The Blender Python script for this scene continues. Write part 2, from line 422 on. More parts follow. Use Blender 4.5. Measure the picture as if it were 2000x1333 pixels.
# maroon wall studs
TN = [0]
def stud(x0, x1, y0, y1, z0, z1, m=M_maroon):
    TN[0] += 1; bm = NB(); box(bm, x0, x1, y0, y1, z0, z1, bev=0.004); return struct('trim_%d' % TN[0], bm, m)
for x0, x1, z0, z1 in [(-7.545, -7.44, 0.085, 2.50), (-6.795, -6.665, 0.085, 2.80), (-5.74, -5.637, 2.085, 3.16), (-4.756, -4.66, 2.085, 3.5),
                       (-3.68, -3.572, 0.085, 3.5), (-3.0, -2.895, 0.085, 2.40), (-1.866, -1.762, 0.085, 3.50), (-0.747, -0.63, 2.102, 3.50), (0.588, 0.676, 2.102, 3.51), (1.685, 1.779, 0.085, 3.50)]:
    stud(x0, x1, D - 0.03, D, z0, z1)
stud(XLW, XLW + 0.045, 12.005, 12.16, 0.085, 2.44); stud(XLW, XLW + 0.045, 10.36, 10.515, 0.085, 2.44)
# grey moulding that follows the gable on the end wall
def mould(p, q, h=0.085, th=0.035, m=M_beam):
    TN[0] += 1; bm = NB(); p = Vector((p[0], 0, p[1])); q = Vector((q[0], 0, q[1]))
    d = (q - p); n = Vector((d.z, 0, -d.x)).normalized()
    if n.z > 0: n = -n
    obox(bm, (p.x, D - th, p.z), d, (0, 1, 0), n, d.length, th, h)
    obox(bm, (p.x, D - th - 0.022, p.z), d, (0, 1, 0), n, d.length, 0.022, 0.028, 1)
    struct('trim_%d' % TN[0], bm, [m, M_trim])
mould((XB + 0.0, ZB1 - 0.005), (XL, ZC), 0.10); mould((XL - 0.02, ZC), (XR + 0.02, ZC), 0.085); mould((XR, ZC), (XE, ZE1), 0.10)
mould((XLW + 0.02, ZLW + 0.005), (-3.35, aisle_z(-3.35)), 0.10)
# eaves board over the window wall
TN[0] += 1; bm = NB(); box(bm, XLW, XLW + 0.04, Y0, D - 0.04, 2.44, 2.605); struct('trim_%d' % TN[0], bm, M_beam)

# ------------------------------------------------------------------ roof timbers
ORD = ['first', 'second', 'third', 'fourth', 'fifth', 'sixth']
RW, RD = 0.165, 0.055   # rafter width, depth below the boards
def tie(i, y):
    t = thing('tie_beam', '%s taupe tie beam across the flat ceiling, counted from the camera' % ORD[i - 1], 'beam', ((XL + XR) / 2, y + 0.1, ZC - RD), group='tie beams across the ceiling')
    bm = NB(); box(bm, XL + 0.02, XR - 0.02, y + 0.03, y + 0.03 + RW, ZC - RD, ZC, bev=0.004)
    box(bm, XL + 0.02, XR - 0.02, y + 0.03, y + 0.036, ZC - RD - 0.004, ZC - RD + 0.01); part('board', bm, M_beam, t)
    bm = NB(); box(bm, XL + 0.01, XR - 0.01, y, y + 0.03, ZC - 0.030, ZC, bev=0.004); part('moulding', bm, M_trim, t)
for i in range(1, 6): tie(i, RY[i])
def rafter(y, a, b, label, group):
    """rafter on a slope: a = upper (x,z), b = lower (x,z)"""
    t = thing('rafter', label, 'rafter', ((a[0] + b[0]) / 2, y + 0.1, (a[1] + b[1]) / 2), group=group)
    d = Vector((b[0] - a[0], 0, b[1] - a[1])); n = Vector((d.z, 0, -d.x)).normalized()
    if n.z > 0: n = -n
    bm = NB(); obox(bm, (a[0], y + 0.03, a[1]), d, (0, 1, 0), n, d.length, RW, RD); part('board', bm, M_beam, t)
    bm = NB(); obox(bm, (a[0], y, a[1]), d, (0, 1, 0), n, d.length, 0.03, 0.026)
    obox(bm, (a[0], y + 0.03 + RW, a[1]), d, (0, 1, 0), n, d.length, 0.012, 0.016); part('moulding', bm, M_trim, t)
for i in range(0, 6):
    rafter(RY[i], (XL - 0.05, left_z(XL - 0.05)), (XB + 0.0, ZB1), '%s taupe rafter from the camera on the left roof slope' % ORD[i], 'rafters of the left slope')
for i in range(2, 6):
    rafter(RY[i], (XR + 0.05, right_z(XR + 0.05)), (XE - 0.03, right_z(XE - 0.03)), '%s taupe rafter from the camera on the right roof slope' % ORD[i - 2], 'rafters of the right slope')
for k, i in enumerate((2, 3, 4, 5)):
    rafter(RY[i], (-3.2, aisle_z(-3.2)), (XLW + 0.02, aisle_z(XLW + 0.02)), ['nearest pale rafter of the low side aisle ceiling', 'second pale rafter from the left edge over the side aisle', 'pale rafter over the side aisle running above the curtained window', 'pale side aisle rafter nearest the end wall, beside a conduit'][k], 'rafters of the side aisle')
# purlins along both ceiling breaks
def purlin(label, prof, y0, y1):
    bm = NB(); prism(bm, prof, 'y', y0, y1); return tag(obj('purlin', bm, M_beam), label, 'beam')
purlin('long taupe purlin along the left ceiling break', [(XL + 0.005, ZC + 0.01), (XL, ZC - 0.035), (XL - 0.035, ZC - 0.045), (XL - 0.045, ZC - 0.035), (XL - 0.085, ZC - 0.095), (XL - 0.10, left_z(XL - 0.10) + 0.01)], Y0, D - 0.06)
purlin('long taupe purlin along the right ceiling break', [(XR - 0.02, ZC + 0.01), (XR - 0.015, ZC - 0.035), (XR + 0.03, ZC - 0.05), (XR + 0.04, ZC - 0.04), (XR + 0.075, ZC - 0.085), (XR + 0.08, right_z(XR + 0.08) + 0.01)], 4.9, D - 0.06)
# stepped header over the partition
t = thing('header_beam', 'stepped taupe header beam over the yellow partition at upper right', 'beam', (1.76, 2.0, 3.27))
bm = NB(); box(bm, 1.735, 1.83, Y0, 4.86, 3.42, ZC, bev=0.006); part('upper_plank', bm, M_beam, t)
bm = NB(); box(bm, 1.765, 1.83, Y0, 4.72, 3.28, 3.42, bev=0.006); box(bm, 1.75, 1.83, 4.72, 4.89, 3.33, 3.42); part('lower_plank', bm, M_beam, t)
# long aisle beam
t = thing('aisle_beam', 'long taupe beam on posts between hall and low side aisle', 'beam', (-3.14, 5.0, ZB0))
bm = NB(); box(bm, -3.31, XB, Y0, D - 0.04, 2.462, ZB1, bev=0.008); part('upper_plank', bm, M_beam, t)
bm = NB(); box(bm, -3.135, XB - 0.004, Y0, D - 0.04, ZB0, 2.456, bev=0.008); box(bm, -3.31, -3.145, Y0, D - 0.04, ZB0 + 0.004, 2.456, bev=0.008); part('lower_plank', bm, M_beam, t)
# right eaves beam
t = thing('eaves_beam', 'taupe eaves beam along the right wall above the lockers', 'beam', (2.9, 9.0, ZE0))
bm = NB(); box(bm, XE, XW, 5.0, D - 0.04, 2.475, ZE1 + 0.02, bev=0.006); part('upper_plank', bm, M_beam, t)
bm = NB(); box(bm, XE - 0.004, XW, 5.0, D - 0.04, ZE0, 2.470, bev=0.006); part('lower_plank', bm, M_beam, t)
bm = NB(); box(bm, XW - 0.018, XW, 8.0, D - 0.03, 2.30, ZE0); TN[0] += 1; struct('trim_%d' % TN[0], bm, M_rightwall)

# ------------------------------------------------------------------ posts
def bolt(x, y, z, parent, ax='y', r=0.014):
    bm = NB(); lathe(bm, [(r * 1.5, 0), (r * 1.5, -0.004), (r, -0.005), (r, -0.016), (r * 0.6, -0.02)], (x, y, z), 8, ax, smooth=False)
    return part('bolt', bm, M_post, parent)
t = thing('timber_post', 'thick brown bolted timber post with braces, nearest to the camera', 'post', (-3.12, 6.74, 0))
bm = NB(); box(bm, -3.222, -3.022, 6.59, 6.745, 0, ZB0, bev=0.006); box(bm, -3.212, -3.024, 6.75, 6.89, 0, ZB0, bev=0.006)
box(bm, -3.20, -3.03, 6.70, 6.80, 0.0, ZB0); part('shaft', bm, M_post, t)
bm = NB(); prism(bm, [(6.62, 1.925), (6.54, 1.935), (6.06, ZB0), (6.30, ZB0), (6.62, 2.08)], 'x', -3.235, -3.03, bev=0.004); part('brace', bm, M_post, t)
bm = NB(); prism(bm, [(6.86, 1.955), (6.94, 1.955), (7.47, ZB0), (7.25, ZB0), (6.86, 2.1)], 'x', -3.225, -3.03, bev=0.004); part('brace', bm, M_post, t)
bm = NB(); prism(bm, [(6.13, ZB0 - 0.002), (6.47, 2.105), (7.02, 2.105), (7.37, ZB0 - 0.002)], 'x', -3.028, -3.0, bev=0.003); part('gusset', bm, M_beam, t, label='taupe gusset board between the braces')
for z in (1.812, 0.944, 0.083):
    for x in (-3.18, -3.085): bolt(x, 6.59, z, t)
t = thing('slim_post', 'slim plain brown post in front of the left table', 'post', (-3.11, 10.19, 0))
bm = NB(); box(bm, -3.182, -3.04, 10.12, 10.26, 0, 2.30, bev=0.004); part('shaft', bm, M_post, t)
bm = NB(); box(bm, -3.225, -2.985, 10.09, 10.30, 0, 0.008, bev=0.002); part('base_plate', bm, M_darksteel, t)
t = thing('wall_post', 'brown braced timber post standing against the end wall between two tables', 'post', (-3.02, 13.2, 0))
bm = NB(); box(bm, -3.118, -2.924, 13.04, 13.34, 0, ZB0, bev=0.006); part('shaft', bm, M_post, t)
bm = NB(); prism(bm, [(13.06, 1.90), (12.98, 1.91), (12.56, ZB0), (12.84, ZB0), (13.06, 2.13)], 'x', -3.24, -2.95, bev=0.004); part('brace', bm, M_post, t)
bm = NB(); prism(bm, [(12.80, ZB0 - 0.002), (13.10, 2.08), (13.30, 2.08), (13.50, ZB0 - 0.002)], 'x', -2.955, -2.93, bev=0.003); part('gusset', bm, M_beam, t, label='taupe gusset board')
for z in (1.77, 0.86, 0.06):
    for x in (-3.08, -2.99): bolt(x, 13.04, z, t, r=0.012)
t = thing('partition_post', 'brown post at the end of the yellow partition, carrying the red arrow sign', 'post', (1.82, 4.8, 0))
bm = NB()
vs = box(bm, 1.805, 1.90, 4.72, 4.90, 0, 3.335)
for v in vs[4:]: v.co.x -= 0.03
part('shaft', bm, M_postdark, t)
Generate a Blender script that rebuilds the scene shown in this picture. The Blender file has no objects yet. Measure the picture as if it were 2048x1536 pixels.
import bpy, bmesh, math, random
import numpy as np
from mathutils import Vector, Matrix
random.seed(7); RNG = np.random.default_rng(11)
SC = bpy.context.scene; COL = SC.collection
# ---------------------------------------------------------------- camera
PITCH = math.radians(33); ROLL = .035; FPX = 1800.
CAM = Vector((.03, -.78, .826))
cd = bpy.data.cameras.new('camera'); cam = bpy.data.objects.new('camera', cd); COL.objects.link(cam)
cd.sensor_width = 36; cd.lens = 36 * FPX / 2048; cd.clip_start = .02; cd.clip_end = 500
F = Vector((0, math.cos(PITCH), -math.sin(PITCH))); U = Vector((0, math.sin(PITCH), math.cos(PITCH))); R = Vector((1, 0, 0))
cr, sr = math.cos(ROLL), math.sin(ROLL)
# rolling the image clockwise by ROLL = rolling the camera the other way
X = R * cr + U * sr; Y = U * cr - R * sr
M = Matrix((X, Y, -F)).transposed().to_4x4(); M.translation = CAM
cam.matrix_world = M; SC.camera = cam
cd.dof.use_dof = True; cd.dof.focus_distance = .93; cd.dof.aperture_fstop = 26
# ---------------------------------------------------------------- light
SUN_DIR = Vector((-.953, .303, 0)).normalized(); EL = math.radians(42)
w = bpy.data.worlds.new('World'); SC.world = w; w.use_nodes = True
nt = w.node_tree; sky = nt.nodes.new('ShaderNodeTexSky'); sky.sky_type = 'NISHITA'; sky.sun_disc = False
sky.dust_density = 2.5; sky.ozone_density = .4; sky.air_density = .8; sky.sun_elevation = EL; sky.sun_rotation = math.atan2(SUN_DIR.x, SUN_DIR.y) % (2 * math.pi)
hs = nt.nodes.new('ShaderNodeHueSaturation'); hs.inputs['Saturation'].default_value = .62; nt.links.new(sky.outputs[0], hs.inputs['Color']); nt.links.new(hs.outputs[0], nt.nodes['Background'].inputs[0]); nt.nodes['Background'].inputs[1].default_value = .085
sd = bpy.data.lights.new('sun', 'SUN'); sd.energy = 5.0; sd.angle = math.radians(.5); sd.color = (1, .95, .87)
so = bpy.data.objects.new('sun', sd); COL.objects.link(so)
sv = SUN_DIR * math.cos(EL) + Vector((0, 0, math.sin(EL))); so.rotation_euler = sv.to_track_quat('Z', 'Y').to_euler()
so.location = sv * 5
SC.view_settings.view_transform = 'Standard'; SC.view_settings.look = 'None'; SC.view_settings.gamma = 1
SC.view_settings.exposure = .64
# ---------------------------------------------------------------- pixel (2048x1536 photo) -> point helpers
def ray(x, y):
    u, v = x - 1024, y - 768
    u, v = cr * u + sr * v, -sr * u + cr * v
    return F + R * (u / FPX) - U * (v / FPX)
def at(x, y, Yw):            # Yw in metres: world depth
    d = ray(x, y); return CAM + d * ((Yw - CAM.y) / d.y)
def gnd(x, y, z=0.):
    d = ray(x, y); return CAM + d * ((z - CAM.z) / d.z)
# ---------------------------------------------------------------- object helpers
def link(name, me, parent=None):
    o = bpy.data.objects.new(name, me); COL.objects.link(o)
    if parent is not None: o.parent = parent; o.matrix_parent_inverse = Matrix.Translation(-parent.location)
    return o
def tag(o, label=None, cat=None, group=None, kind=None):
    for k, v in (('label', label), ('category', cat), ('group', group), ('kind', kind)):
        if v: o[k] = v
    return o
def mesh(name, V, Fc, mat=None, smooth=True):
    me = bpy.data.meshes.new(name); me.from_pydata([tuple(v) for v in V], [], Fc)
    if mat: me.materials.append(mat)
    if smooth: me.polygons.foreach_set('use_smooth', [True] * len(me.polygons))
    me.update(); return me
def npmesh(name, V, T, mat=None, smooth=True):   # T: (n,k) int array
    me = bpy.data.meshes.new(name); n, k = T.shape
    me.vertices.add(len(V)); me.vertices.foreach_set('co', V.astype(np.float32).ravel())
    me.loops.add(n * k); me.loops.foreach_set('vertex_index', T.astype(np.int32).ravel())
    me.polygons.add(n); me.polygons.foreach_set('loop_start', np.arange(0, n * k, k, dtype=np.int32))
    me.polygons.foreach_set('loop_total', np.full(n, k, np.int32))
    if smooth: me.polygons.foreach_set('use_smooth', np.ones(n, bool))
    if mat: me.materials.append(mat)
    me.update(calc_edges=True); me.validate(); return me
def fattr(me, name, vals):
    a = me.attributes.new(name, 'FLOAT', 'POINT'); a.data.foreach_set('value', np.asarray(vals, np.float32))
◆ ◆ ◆
**Challenge**. Read the entries and select each line where the word "scene" is found.

**Finished answer**.
The Blender Python script for this scene continues. Write part 2, from line 422 on. More parts follow. Use Blender 4.5. Measure the picture as if it were 2000x1333 pixels.
Generate a Blender script that rebuilds the scene shown in this picture. The Blender file has no objects yet. Measure the picture as if it were 2048x1536 pixels.
SC = bpy.context.scene; COL = SC.collection